Graphics is one area where Coraline excels. The 3D models are on par with other comparable DS games. They move smoothly around the screen. You can tell the difference between the parents of the real world and their evil twins in the 'Other World'. The texture is filled with richness. There is a big difference between the house in the real world and its counterpart in the 'Other World'. Colors are vibrant and rich. Players are treated with snippets of movie stills throughout the game, which adds to the game's appeal.

Sound

The level consists of the same theme that goes on and on and on forever. You are treated to two themes (one for each world), they are great to listen to, but are short and repetitive, to the point where you would want to turn down the volume. Mini games have a different soundtrack, but they are just as repetitive. There is no voice acting, hence the text based interface. Overall, the audio is a disappointment compared to the stunning visual that this game presents.

Replay value

There is a Collection Room where you can play any of the mini games that you have come across during the main story, but as mentioned before, they are short and not very enjoyable. The real replay value comes from collecting buttons and clothes (if you have missed any).

The New Game+ mode that is assessable at the end of the game retains all of Coraline's clothes, but everything else you will have to find again.

Overall

While the game captures the essence of the source material, it fails to impress as a game. The gameplay is monotonous and the mini game is over too soon. In fact, the whole game is too short, and can be finished in two to three sittings. The graphics are on par with other DS games, but the sound left something to be desired. Reading a lot of text does not help to appeal to its intended audience.

All in all, the source material may be great, but the DS version does not do it justice.

Playing Hints and Tips

- Talk to the same character multiple times until the dialogue repeats itself.

- Go to the Collection Room (found on the load screen) to play any of the mini games.

- To get out of the Collection Room, exit the room through the bedroom door.

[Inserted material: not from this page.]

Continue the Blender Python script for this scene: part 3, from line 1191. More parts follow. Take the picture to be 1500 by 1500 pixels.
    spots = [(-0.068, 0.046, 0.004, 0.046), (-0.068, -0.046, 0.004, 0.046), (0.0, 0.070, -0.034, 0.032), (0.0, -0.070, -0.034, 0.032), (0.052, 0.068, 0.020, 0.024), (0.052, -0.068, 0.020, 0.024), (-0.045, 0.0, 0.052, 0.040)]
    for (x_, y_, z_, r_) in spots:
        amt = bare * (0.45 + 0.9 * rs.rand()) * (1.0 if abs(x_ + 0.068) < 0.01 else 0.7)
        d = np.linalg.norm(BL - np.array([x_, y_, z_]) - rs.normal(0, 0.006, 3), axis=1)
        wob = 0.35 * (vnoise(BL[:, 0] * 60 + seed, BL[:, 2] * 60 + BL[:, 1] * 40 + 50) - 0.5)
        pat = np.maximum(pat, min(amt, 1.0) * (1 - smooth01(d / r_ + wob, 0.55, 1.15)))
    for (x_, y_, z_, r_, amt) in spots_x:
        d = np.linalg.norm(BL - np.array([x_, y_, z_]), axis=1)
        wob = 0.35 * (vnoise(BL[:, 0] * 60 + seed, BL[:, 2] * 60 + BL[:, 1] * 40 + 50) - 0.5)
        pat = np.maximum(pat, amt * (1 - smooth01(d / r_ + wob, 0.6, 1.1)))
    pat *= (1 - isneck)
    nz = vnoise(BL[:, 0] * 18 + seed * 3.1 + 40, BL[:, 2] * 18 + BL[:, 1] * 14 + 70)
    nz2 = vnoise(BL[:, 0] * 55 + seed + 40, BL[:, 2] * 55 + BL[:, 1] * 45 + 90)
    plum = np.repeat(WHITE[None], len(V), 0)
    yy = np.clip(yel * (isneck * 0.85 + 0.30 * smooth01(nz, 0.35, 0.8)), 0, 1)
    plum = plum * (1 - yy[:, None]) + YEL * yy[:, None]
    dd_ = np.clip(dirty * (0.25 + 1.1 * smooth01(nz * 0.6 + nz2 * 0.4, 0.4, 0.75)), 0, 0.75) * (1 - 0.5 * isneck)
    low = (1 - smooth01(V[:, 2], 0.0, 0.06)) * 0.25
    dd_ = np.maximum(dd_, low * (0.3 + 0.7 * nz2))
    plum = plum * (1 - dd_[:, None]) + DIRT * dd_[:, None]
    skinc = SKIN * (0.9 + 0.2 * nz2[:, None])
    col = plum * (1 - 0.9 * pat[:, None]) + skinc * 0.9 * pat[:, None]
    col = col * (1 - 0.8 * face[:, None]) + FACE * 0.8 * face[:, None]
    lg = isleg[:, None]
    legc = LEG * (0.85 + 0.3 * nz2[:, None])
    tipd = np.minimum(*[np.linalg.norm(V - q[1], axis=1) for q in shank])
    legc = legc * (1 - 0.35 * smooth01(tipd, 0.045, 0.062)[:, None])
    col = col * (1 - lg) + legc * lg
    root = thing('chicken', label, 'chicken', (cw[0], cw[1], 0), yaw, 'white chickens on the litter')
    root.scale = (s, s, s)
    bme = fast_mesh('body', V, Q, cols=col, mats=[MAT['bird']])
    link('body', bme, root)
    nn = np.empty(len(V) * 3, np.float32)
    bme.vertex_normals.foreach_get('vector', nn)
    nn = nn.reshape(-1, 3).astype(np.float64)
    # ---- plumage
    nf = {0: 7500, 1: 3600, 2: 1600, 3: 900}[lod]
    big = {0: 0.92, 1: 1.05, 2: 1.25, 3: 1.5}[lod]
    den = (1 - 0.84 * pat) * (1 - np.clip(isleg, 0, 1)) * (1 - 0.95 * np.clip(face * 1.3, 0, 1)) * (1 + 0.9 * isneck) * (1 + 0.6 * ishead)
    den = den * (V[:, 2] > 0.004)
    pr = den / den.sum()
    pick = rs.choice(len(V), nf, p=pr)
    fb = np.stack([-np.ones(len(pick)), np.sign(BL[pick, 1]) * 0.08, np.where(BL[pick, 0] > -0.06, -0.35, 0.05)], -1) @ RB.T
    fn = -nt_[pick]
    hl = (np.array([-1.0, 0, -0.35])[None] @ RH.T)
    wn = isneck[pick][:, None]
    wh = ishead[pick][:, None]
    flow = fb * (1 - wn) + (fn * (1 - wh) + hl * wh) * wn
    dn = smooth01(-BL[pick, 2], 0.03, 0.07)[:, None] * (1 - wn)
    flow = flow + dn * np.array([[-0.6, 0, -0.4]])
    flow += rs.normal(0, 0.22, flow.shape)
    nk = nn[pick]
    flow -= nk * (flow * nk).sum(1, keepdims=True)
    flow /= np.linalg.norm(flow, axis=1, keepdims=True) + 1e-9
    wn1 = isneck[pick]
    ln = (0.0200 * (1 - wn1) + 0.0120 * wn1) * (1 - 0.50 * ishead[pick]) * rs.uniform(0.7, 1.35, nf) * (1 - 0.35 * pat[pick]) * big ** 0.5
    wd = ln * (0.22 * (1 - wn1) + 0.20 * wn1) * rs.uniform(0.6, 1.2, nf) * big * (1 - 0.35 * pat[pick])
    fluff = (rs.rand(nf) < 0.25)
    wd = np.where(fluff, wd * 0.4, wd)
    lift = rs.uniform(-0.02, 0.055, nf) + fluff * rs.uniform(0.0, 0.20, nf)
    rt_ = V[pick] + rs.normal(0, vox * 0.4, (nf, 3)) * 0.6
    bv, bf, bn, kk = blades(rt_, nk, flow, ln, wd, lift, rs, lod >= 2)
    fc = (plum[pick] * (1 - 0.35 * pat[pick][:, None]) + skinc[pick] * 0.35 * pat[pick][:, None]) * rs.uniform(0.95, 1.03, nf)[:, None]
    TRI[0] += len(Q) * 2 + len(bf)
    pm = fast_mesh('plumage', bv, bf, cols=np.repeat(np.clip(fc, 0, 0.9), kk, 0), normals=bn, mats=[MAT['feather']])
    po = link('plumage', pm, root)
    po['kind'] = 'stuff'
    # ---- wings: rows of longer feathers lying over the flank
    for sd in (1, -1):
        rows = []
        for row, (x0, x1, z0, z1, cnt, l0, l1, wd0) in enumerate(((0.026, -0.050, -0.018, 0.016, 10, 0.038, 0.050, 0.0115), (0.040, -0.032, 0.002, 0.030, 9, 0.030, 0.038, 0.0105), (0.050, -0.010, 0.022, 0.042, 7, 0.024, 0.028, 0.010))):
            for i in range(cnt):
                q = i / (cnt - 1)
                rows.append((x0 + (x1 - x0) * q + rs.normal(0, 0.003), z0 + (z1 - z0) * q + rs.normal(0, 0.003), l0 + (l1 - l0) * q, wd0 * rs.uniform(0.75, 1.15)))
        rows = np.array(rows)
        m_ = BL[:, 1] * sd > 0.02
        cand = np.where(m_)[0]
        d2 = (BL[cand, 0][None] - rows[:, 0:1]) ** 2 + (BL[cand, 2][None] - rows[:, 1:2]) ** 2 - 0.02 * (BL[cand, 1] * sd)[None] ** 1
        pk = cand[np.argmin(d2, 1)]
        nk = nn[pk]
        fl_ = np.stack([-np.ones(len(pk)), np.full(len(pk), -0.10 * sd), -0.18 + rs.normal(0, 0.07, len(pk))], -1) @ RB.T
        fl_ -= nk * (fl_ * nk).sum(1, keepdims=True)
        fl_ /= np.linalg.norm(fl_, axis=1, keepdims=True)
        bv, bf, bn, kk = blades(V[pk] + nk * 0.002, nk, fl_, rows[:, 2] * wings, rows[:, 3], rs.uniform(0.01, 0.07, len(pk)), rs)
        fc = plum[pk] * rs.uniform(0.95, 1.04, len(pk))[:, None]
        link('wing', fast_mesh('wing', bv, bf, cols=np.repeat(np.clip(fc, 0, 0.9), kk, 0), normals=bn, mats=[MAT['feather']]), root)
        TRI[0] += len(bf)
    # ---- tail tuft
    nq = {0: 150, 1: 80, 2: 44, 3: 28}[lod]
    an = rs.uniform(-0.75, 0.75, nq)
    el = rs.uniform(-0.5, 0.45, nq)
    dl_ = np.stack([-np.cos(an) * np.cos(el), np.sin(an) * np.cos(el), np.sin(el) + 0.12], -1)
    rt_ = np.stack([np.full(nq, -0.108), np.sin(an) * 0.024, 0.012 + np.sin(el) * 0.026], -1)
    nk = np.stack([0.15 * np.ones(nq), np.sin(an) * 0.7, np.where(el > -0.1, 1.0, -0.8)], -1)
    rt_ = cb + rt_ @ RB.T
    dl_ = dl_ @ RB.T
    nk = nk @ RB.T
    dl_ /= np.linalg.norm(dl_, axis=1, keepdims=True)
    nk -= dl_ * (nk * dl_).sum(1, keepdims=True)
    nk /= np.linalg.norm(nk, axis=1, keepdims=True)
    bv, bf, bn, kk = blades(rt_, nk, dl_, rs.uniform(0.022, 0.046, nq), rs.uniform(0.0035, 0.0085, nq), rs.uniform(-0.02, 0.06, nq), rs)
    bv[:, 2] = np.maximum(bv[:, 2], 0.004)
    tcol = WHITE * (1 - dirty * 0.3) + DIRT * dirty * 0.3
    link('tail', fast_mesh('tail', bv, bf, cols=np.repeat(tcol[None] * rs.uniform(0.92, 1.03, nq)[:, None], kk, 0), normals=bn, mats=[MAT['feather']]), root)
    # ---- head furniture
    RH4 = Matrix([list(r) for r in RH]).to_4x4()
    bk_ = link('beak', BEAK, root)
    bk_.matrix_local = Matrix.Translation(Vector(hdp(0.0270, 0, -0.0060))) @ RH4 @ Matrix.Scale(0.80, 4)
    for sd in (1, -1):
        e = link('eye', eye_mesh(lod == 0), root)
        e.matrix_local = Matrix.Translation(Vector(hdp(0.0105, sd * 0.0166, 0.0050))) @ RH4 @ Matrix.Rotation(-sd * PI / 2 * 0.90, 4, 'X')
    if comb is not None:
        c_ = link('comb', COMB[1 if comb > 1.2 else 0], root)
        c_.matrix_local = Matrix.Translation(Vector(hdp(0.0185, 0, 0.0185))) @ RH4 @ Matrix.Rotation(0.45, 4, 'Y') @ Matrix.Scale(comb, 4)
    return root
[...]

- There is one mini game in the Collection Room that is not found in the main game.

 

Ratings (scale of 1 to 5):

Graphics

Very detailed 3D models. The 'Other World' is filled with color and rich texture.

Sound

Same theme repeats over and over again. Unfortunately it is very noticeable and annoying.

Fun Meter

Lots of backtracking and not enough substance to keep the game fresh.

Addictivity

The mini games might be good for the first time, but they are not very challenging. The main story finishes all too quickly.